Good news still flowing for valley’s water agency
December 15, 2007 - 10:00 pm
A big water week for Las Vegas just got a whole lot bigger, thanks to a new deal with the federal government that will almost double how much water the community could get from a proposed pipeline to Eastern Nevada.
The U.S. Bureau of Reclamation has agreed to let the Southern Nevada Water Authority collect return-flow credits on any groundwater it imports from rural Clark, Lincoln and White Pine counties.
The arrangement will effectively allow much of that water to be used twice.
Southern Nevada Water Authority General Manager Pat Mulroy called it "a huge deal for us," though it amounted to little more than a minor administrative move for the bureau.
There was no news conference or elaborate signing ceremony. A bureau administrator simply gave the OK in a letter sent to the authority last week.
"It's on my desk right now," Mulroy said on Thursday.
The Southern Nevada Water Authority hopes to begin piping rural groundwater to Las Vegas by 2012. The entire pipeline network, stretching some 300 miles to as far north as Great Basin National Park, could go online by 2019.
The price tag for the project is expected to easily top $2 billion and could go as high as $3.5 billion, according to the water authority's latest projections.
The water authority's plans have drawn staunch opposition, especially in the rural areas where groundwater would be tapped. Environmentalists believe the project could dry up springs and kill sensitive plants. Ranchers see it as a threat to their water holdings and their livelihoods.
Federal officials are expected to wrap up an environmental review of the project by 2009.
The authority also will need approval from the state's chief water regulator before pumping begins.
If the pipeline yields 100,000 acre-feet of water a year, return-flow credits could expand that amount by another 70,000 acre-feet, which is enough water to supply 140,000 homes.
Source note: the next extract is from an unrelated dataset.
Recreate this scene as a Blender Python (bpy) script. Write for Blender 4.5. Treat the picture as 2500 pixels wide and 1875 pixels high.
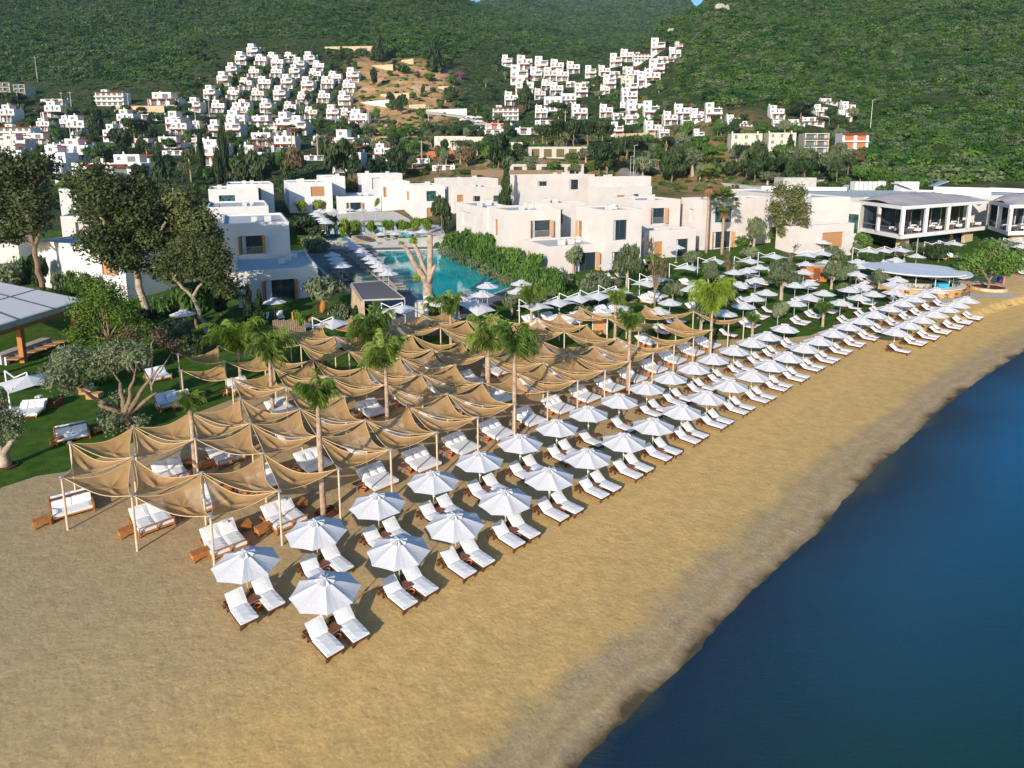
import bpy, math, random
import numpy as np
from mathutils import Vector, Matrix, geometry
from mathutils import noise as mnoise
R=math.radians
for o in list(bpy.data.objects): bpy.data.objects.remove(o)
S=bpy.context.scene
COL=S.collection
# ---------------------------------------------------------------- camera
TH=R(9.57); FE=1600.0; cT,sT=math.cos(TH),math.sin(TH); FP=FE*cT; PY=380+FP*sT/cT; HC=19.5
cam=bpy.data.cameras.new('camera'); co=bpy.data.objects.new('camera',cam); COL.objects.link(co)
co.location=(0,0,HC); co.rotation_euler=(math.pi/2-TH,0,0)
cam.sensor_width=36; cam.lens=36*FP/2500; cam.shift_y=(PY-937.5)/2500
cam.clip_start=.5; cam.clip_end=9000
S.camera=co
S.render.resolution_x=1024; S.render.resolution_y=768
# ---------------------------------------------------------------- light
SAZ=R(22); SEL=R(19.5)
w=bpy.data.worlds.new('World'); S.world=w; w.use_nodes=True
nt=w.node_tree; bg=nt.nodes['Background']
sky=nt.nodes.new('ShaderNodeTexSky'); sky.sky_type='NISHITA'; sky.sun_disc=False
sky.sun_elevation=SEL; sky.sun_rotation=math.pi+SAZ; sky.altitude=20; sky.air_density=1.0; sky.dust_density=.6; sky.ozone_density=2.0
hs_=nt.nodes.new('ShaderNodeHueSaturation'); hs_.inputs['Saturation'].default_value=1.35; nt.links.new(sky.outputs[0],hs_.inputs['Color']); nt.links.new(hs_.outputs[0],bg.inputs[0]); bg.inputs[1].default_value=.145
sl=bpy.data.lights.new('sun','SUN'); sl.energy=4.6; sl.angle=R(.5); sl.color=(1,.905,.76)
so=bpy.data.objects.new('sun',sl); COL.objects.link(so); so.location=(-20,-40,60)
sd=Vector((math.sin(SAZ)*math.cos(SEL),math.cos(SAZ)*math.cos(SEL),-math.sin(SEL)))
so.rotation_euler=sd.to_track_quat('-Z','Y').to_euler()
S.view_settings.view_transform='Standard'; S.view_settings.look='None'; S.view_settings.gamma=1
S.view_settings.exposure=.36
S.render.engine='CYCLES'
S.cycles.max_bounces=6; S.cycles.transparent_max_bounces=12; S.cycles.diffuse_bounces=2; S.cycles.glossy_bounces=2; S.cycles.transmission_bounces=3
S.cycles.caustics_reflective=False; S.cycles.caustics_refractive=False
# ---------------------------------------------------------------- terrain function
# each column: photo column -> [(distance, height)] ; far entries built from apparent height of the slope
def far(L): return [(a,HC+(380-b)*a/1600.0) for a,b in L]
PROF=[
(-900,[(55,0),(75,.5),(90,1.5),(110,3),(150,6),(200,10)]+far([(265,368),(305,337),(345,304),(380,269),(425,228),(495,150),(610,75),(760,10),(900,-50),(1100,-90)])),
(450,[(55,0),(75,.5),(90,1.5),(110,3),(150,6),(200,10)]+far([(265,368),(305,337),(345,304),(380,269),(425,228),(495,150),(610,75),(760,10),(900,-50),(1100,-90)])),
(520,[(55,0),(75,.5),(90,1.5),(110,3),(150,6),(200,10)]+far([(265,368),(305,337),(345,310),(385,280),(425,235),(470,170),(520,115),(610,70),(760,10),(900,-30),(1100,-60)])),
(820,[(55,0),(70,.8),(80,1.5),(128,1.5),(130,3.3),(158,3.5),(161,5.0),(180,6.5),(200,10)]+far([(265,368),(305,337),(345,310),(385,280),(425,235),(470,170),(520,115),(610,70),(760,10),(900,-30),(1100,-50)])),
(1000,[(55,0),(70,.8),(80,1.5),(128,1.5),(130,3.3),(158,3.5),(161,5.0),(180,6.5),(200,10)]+far([(265,370),(340,300),(420,240),(490,170),(560,110),(680,60),(870,-5),(1000,-25),(1150,-30)])),
(1250,[(55,0),(72,.8),(82,1.5),(93,3.3),(115,4.5),(150,6.5),(200,10.5)]+far([(230,385),(300,335),(380,280),(455,230),(530,180),(600,140),(760,90),(880,58),(980,70),(1450,40),(1850,3),(2200,6)])),
(1400,[(55,0),(72,.8),(82,1.5),(93,3.3),(115,4.5),(150,6.5),(200,10.5)]+far([(230,385),(300,330),(380,275),(455,220),(530,170),(600,130),(680,112),(800,128),(1300,82),(1700,36),(1950,14),(2200,22)])),
(1530,[(55,0),(72,.8),(82,1.5),(93,3.3),(115,4.5),(150,6.5),(200,10.5)]+far([(230,380),(300,325),(380,262),(455,205),(520,160),(560,138),(660,168),(1200,92),(1600,50),(1950,15),(2200,24)])),
(1640,[(55,0),(72,.8),(82,1.5),(93,3.0),(115,4.3),(150,6.5),(200,10.5)]+far([(230,370),(290,305),(370,235),(450,165),(530,88),(580,52),(650,112),(1300,98),(1700,40),(1950,5),(2200,12)])),
(1750,[(55,0),(76,.7),(88,1.5),(98,3.0),(120,4.3),(150,6.5),(190,10)]+far([(225,345),(265,295),(340,230),(455,120),(570,20),(650,8),(780,10),(1000,-10),(1150,-20)])),
(1900,[(60,0),(80,.7),(92,1.7),(103,3.6),(130,5),(160,8)]+far([(190,400),(230,350),(265,300),(340,210),(455,110),(600,20),(700,-20),(900,-40)])),
(2100,[(65,0),(80,.5),(92,1.2),(103,1.9),(112,2.3),(128,3.2),(136,5.0)]+far([(160,432),(190,405),(235,360),(300,280),(455,120),(600,10),(680,-30),(900,-60)])),
(2300,[(65,0),(90,.7),(103,1.4),(112,2.0),(128,3.2),(136,5.5)]+far([(148,448),(190,390),(265,290),(380,160),(530,20),(610,-40),(800,-80)])),
(2700,[(65,0),(90,.7),(103,1.2),(112,3.0),(128,5.5)]+far([(142,452),(190,380),(265,270),(380,130),(500,10),(600,-60),(800,-100)])),
(3600,[(65,0),(90,.7),(103,1.2),(112,3.0),(128,5.5)]+far([(142,452),(190,390),(265,300),(380,180),(500,80),(600,10),(800,-20)]))]
PX=np.array([p[0] for p in PROF],float)
YG=np.concatenate([np.arange(0,300,2.5),np.arange(300,1300,10),np.arange(1300,2300,25),[2500,3200]])
ZT=np.array([np.interp(YG,[a for a,b in p],[b for a,b in p]) for _,p in PROF])
k_=np.array([.25,.5,.25])
for r_ in range(len(ZT)):
    zz=ZT[r_]; m_=YG>135
    for _ in range(3):
        z2=zz.copy(); z2[1:-1]=zz[:-2]*.25+zz[1:-1]*.5+zz[2:]*.25; zz=np.where(m_,z2,zz)
    ZT[r_]=zz
def _w(px,py,z=-.5):
    u=(px-1250)/FP; v=(PY-py)/FP; t=(z-HC)/(-sT+v*cT); return (u*t,(cT+v*sT)*t)
SH=[(-34,-24)]+[_w(*q) for q in [(1290,2040),(1425,1864),(1533,1761),(1636,1662),(1701,1604),(1750,1539),(1843,1436),(1935,1354),(1999,1294),(2059,1217),(2145,1134),(2238,1058),(2298,1002),(2390,929),(2497,859),(2620,795),(2800,735)]]+[(110,104),(150,118),(220,130),(600,150)]
SHN=np.array(SH,float)
PL0=np.array(_w(1254,699,1.5)); PL1=np.array(_w(1072,606,1.5)); PLN=np.array([-(PL1-PL0)[1],(PL1-PL0)[0]]); PLN=PLN/np.hypot(*PLN)
def shore_d(x,y):
    x=np.asarray(x,float); y=np.asarray(y,float)
    best=np.full(x.shape,1e9); sg=np.ones(x.shape)
    for a,b in zip(SHN[:-1],SHN[1:]):
        d=b-a; L=d@d; t=np.clip(((x-a[0])*d[0]+(y-a[1])*d[1])/L,0,1)
        dx=x-(a[0]+t*d[0]); dy=y-(a[1]+t*d[1]); dist=np.hypot(dx,dy)
        s_=np.where(d[0]*dy-d[1]*dx>0,1.0,-1.0)
        m=dist<best; best=np.where(m,dist,best); sg=np.where(m,s_,sg)
    return best*sg+.08*np.sin(x*2.1+np.sin(y*1.3)*1.5)*np.sin(y*1.7+x*.6)+.09*np.sin(x*.55-y*.8)+.03*np.sin(x*5.3+y*3.1)
def Tn(x,y,rough=True):
    x=np.asarray(x,float); y=np.asarray(y,float)
    yy=np.maximum(y,1.0); px=1250+FE*x/yy
    px=np.where(y<30,1250+FE*x/30,px)
    px=np.clip(px,-899,3599)
    i=np.clip(np.searchsorted(PX,px)-1,0,len(PX)-2); f=(px-PX[i])/(PX[i+1]-PX[i]); f=f*f*(3-2*f)
    j=np.clip(np.searchsorted(YG,yy)-1,0,len(YG)-2); g=np.clip((yy-YG[j])/(YG[j+1]-YG[j]),0,1)
    z=(ZT[i,j]*(1-g)+ZT[i,j+1]*g)*(1-f)+(ZT[i+1,j]*(1-g)+ZT[i+1,j+1]*g)*f
    if rough:
        a=np.clip((yy-380)/300,0,1)
        z=z+a*(5*np.sin(x/41+y/97)*np.sin(y/53-x/120)+2.5*np.sin(x/17+1.7+y/31)*np.sin(y/23+x/45))
    g_=(x-PL0[0])*PLN[0]+(y-PL0[1])*PLN[1]
    mk=np.clip((g_+4.5)/4.0,0,1)*np.clip((y-77)/4,0,1)*np.clip((129.5-y)/1.5,0,1)*np.clip((x+45)/4,0,1)
    z=z*(1-mk)+np.minimum(z,1.5)*mk
    d=shore_d(x,y)
    bz=np.where(d>0,np.interp(d,[0,3,8,14],[-.5,-.2,0,3000]),-.5+d*.10)
    bz=np.maximum(bz,-6)
    return np.minimum(z,bz)
def T(x,y): return float(Tn(x,y))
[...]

The authority already earns return-flow credits for the Colorado River water it withdraws from Lake Mead and returns to the reservoir in the form of treated effluent.
Without such credits, the Las Vegas Valley would have outgrown its 300,000 acre-foot annual share of the Colorado River in 1993.
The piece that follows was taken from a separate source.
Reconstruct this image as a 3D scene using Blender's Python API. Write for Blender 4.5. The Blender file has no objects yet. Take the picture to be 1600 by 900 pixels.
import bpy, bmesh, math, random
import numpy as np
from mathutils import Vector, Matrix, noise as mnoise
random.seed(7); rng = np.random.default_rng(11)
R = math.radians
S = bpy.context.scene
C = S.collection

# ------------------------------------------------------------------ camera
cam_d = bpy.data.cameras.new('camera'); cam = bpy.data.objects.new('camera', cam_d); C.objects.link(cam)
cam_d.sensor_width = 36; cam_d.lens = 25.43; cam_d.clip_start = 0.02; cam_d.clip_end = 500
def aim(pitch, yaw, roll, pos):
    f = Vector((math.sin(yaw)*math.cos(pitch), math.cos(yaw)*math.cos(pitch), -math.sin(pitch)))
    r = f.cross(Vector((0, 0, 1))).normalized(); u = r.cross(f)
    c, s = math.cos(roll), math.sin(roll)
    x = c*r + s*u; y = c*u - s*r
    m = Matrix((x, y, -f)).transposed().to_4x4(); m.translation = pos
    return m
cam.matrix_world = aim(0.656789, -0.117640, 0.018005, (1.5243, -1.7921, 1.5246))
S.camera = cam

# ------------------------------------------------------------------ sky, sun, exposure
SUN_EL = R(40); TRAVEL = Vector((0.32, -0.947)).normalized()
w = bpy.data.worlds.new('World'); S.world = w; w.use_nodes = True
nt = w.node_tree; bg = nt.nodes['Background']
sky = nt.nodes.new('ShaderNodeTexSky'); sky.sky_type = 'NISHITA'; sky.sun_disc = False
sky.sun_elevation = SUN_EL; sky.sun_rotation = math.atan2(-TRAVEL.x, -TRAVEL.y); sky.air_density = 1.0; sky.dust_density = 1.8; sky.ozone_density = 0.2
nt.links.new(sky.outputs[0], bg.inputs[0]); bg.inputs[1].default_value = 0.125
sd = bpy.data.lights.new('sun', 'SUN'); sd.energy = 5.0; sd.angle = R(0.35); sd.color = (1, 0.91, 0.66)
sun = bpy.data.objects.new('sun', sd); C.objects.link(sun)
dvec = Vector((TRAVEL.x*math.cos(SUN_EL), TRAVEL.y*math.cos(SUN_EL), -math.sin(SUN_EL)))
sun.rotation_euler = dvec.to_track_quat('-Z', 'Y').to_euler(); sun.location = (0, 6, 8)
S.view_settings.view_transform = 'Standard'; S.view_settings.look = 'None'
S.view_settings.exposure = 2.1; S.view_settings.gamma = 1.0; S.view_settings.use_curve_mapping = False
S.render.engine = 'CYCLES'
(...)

One acre-foot of water is enough to supply two Las Vegas homes for one year. About 90 percent of the valley's water comes from the Colorado.
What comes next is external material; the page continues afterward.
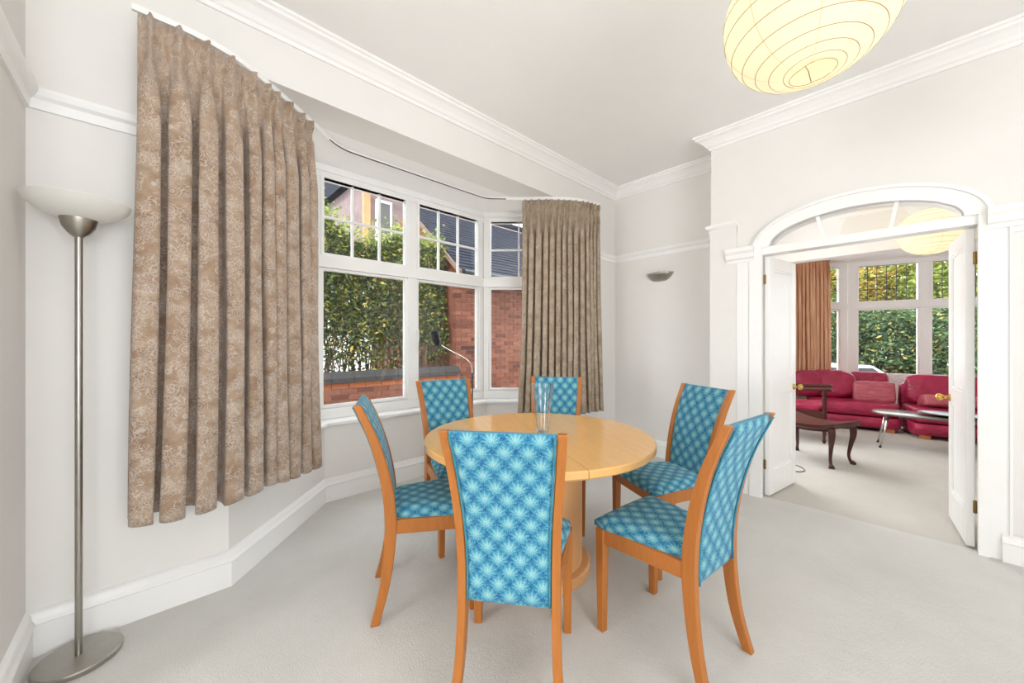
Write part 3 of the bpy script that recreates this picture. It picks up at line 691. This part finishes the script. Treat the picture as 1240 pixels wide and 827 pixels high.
hc = px(528, 411, 3.22) - b0; ax = Vector((-.35, -.15, .92)).normalized(); e1 = ax.cross(Vector((0, 1, 0))).normalized(); e2 = ax.cross(e1)
hp = [(.012, -.062), (.022, -.052), (.032, -.03), (.034, .0), (.036, .045), (.038, .062), (.033, .062), (.030, .02)]
MB().loft([[tuple(hc + ax * d + e1 * r * math.cos(2 * PI * i / 24) + e2 * r * math.sin(2 * PI * i / 24)) for i in range(24)] for r, d in hp]).build('head', 'black', RL, smooth='auto')
MB().tube([tuple(px(534, 418, 3.23) - b0), tuple(px(531, 420, 3.22) - b0), tuple(px(527, 428, 3.21) - b0)], .007, 8).build('grip', 'black', RL)

# ------------------------------------------------------------------ living room furniture
def cushion(name, mat, parent, c, size, rz=0, tilt=0, e=.45, n=28, wr=.0, seed=0):
    rnd = random.Random(seed); m = MB(); rings = []; ph = [rnd.uniform(0, 6) for _ in range(6)]
    def sp(v, p): return math.copysign(abs(v) ** p, v)
    q = Matrix.Rotation(rz, 3, 'Z') @ Matrix.Rotation(tilt, 3, 'Y'); c = Vector(c)
    for j in range(1, n // 2):
        b = -PI / 2 + PI * j / (n // 2); r = []
        for i in range(n):
            a = 2 * PI * i / n
            p = Vector((size[0] / 2 * sp(math.cos(b), .7) * sp(math.cos(a), e), size[1] / 2 * sp(math.cos(b), e) * sp(math.sin(a), e), size[2] / 2 * sp(math.sin(b), e)))
            p *= 1 + wr * (math.sin(5 * a + ph[0]) * math.cos(3 * b + ph[1]) + .6 * math.sin(9 * b + 4 * a + ph[2]))
            r.append(tuple(c + q @ p))
        rings.append(r)
    return m.loft(rings).build(name, mat, parent, smooth=True)
SD = math.radians(11)          # sofa line is turned 11 degrees against the wall
def sofa(name, label, front, length, seat_cuts, foot_side):
    """front: floor point of the right front end seen from the room; local x = depth away from the viewer, local y = to the viewer's left"""
    R = empty(name, (front[0], front[1], 0), SD); tag(R, label, 'sofa')
    cushion('base', 'leather', R, (.40, length / 2, .125), (.80, length, .17), e=.16)
    w_ = length / seat_cuts
    for i in range(seat_cuts): cushion('seat_cushion', 'leather', R, (.37, w_ * (i + .5), .30), (.74, w_ * .99, .20), e=.22, wr=.006, seed=i)
    cushion('back', 'leather', R, (.72, length / 2, .40), (.18, length, .56), e=.2, wr=.006)
    for y in (.12, length - .12):
        for x in (.07, .70): MB().box(x - .04, x + .04, y - .05, y + .05, 0, .06).build('foot', 'sofafoot', R, bevel=.004)
    return R
s1 = sofa('sofa', 'crimson leather sofa section behind the wooden armchair', (7.375, .05), 1.0, 1, 1)
s2 = sofa('sofa', 'crimson leather sofa section partly hidden by the right door leaf', (7.385, -1.06), 1.04, 1, 1)
def on(s, x, y, z):
    f = s.location; return (f.x + x * math.cos(SD) - y * math.sin(SD), f.y + x * math.sin(SD) + y * math.cos(SD), z)
def scush(name, mat, s, x, y, z, size, label, tilt=-.25, rz=0, **kw):
    o = cushion(name, mat, None, (0, 0, 0), size, 0, 0, **kw); o.location = on(s, x, y, z); o.rotation_euler = (0, tilt, SD + rz)
    return tag(o, label, 'cushion')
scush('back_cushion', 'leather', s1, .50, .72, .60, (.24, .62, .44), 'plump rounded crimson back cushion at the middle of the sofa', tilt=.3, e=.62, wr=.02, seed=2)
scush('back_cushion', 'leather', s1, .40, 1.02, .60, (.24, .40, .42), 'smaller crimson cushion at the armchair end of the sofa', tilt=.3, rz=.3, e=.7, wr=.02, seed=3)
scush('back_cushion', 'leather', s1, .66, .26, .63, (.20, .46, .34), 'flat crimson back cushion behind the rose throw cushion', tilt=.2, e=.4, wr=.012, seed=4)
scush('throw_cushion', 'rose', s1, .36, .24, .52, (.14, .46, .32), 'rose satin throw cushion leaning at the sofa gap', tilt=.35, rz=.05, e=.3, wr=.02, seed=5)
scush('back_cushion', 'leather', s2, .56, .53, .60, (.24, .96, .42), 'wide creased crimson back cushion behind the coffee table', tilt=.22, e=.35, wr=.016, seed=6)
scush('throw_cushion', 'rose', s2, .30, .62, .47, (.34, .6, .17), 'rose satin throw cushion lying below the right door knob', tilt=.25, e=.4, wr=.03, seed=7)

# copper curtain
curtain('curtain', 'copper striped curtain hanging beside the crimson sofa', [(7.80, 1.44), (7.95, 1.27), (8.1, 1.09), (8.25, .915)], 2.64, .35, 12, .04, 'curtain3', 5, head=.06, flare=.03)

# dark wooden bench with a dished seat and cabriole legs
Bx = Vector((4.891, .527)); ex = (Vector((5.42, .886)) - Vector((5.223, .387))).normalized(); BL, BW = .54, .36
bang = math.atan2(ex.y, ex.x); Bn = empty('bench', (Bx.x, Bx.y, 0), bang); tag(Bn, 'dark mahogany bench with a dished seat and curved cabriole legs', 'bench')
m = MB(); nx = 16
def dip(q): return .455 - .05 * (1 - (2 * q - 1) ** 2)
rings = [[(-.045 + (BL + .09) * i / nx, y, dip(i / nx) + dz) for y, dz in ((.045, 0), (-BW - .045, 0), (-BW - .045, -.03), (-BW - .02, -.05), (.02, -.05), (.045, -.03))] for i in range(nx + 1)]
m.loft(rings).build('seat', 'darkwood', Bn, smooth='auto')
for cx_, sx in ((0, -1), (BL, 1)):
    for cy_, sy in ((0, 1), (-BW, -1)):
        pth = []
        for z, o_, r in ((.42, .0, .03), (.37, .012, .032), (.30, .014, .027), (.2, .0, .019), (.1, -.012, .0145), (.04, -.004, .014), (.018, .010, .024), (.0, .016, .026)):
            pth.append((cx_ + sx * (o_ - .012), cy_ + sy * (o_ - .012), z, r))
        pth = catmull(pth, 4)
        MB().tube([p[:3] for p in pth], [p[3] for p in pth], 10).build('leg', 'darkwood', Bn, smooth='auto')
for y in (-.005, -BW + .005): MB().extrude([(0, .40), (BL, .40), (BL, .365)] + [(BL * (1 - i / 10), .365 - .03 * math.sin(PI * i / 10) + .0) for i in range(1, 10)] + [(0, .365)], lambda p, t: (p[0], t, p[1]), y - .01, y + .01).build('apron', 'darkwood', Bn)

# dark wooden armchair
Ar = empty('armchair', (6.02, .72, 0), math.radians(-84)); tag(Ar, 'dark carved wooden armchair with a crimson seat beside the sofa', 'armchair')
# local x forward, local y to the chair's left; front legs at x = 0
AW = .50; AD_ = .42
def turned(x, y, h, name='leg', r=.022):
    pr = [(r * .55, 0), (r * .8, .02), (r * 1.05, .035), (r * .6, .05), (r * .75, .12), (r, .16), (r, .2)]
    z = .2; zig = 0
    while z < h - .1: z += .018; zig ^= 1; pr.append((r * (1.05 if zig else .78), z))
    pr += [(r, h - .06), (r, h)]
    MB().lathe(pr, x, y, 14).build(name, 'darkwood', Ar, smooth='auto')
for y in (0, AW): turned(0, y, .66); turned(-AD_, y, .84, 'rear_leg')
MB().box(-AD_, 0, -.015, .015, .30, .40).box(-AD_, 0, AW - .015, AW + .015, .30, .40).box(-.015, .015, 0, AW, .30, .40).box(-AD_ - .015, -AD_ + .015, 0, AW, .30, .40).build('seat_rail', 'darkwood', Ar, bevel=.004)
cushion('seat', 'leather', Ar, (-AD_ / 2, AW / 2, .43), (AD_ + .03, AW - .02, .10), e=.3)
for y in (0, AW):
    MB().tube(catmull([(-AD_, y, .68), (-AD_ * .5, y, .665), (-.03, y, .672), (.05, y, .675), (.065, y, .65)], 5), .022, 10).build('arm', 'darkwood', Ar, smooth=True)
MB().box(-AD_ - .02, -AD_ + .02, -.02, AW + .02, .80, .86).build('crest_rail', 'darkwood', Ar, bevel=.008, seg=2)
MB().box(-AD_ - .012, -AD_ + .012, .02, AW - .02, .50, .55).build('back_rail', 'darkwood', Ar, bevel=.004)
for i in range(5): turned_y = .09 + i * .08; MB().lathe([(.009, .55), (.014, .62), (.009, .68), (.014, .74), (.009, .80)], -AD_, turned_y, 10).build('spindle', 'darkwood', Ar, smooth=True)

# low coffee table with a long rounded top
ct = empty('coffee_table', (6.50, -.28, 0), math.radians(-84)); tag(ct, 'low coffee table with a rounded steel-rimmed top and splayed chrome legs', 'coffee table')
def sup(a, b, p, n=48): return [(a * math.copysign(abs(math.cos(t)) ** p, math.cos(t)), b * math.copysign(abs(math.sin(t)) ** p, math.sin(t))) for t in [2 * PI * i / n for i in range(n)]]
m = MB(); m.loft([[(x, y, z) for x, y in sup(.60 - d, .26 - d, .75)] for d, z in ((.02, .395), (.004, .402), (0, .41), (.004, .418), (.014, .421))]); m.build('top', 'tabledark', ct, smooth='auto')
for sx in (-1, 1):
    for sy in (-1, 1):
        MB().tube([(sx * .46, sy * .13, .398), (sx * .53, sy * .155, .012)], [.013, .010], 12).build('leg', 'chrome', ct, smooth=True)
        MB().lathe([(.013, 0), (.013, .014), (.01, .02)], sx * .532, sy * .156, 12).build('foot', 'black', ct)
ds = MB().lathe([(.02, .4215), (.10, .424), (.20, .436), (.255, .452), (.25, .455), (.2, .442), (.1, .431), (.02, .429)], 0, 0, 40)
d_o = ds.build('reflection', 'reflection', smooth='auto'); d_o.location = (6.48, -.36, 0); d_o.scale = (.8, 1.15, 1); tag(d_o, 'flat dark disc standing in for a reflection in the coffee table top', 'reflection')  # added disc, its dark colour stands in for a reflection in the tabletop
cb = [(4.50, .80, .006), (4.52, .74, .006), (4.55, .71, .006), (4.62, .70, .006), (4.70, .74, .006), (4.74, .80, .006), (4.72, .90, .006), (4.66, 1.02, .006), (4.62, 1.2, .006)]
tag(MB().tube(catmull(cb, 6), .005, 8).build('cable', 'cable', smooth=True), 'thin grey cable looped on the floor beside the open door', 'cable')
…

Mulroy said the community can squeeze even more out of the return-flow credit system by reducing landscape watering and other outdoor uses that don't result in water being sent back to Lake Mead.
"It's like a reward for outdoor conservation," she said.
News of the return-flow credit deal comes on the heels of a landmark agreement signed in Las Vegas on Thursday that spells out how Colorado River water will be distributed during extended drought.
Southern Nevada gains access to about 40,000 acre-feet a year and a one-time reserve of at least 400,000 acre-feet under the sweeping interstate pact.
But Mulroy said winning permission to collect return-flow credits for imported groundwater rivals all that.
"I think it's equally big. Now you have a 40 (to) 50-year water supply, if you stay on your conservation path," she said.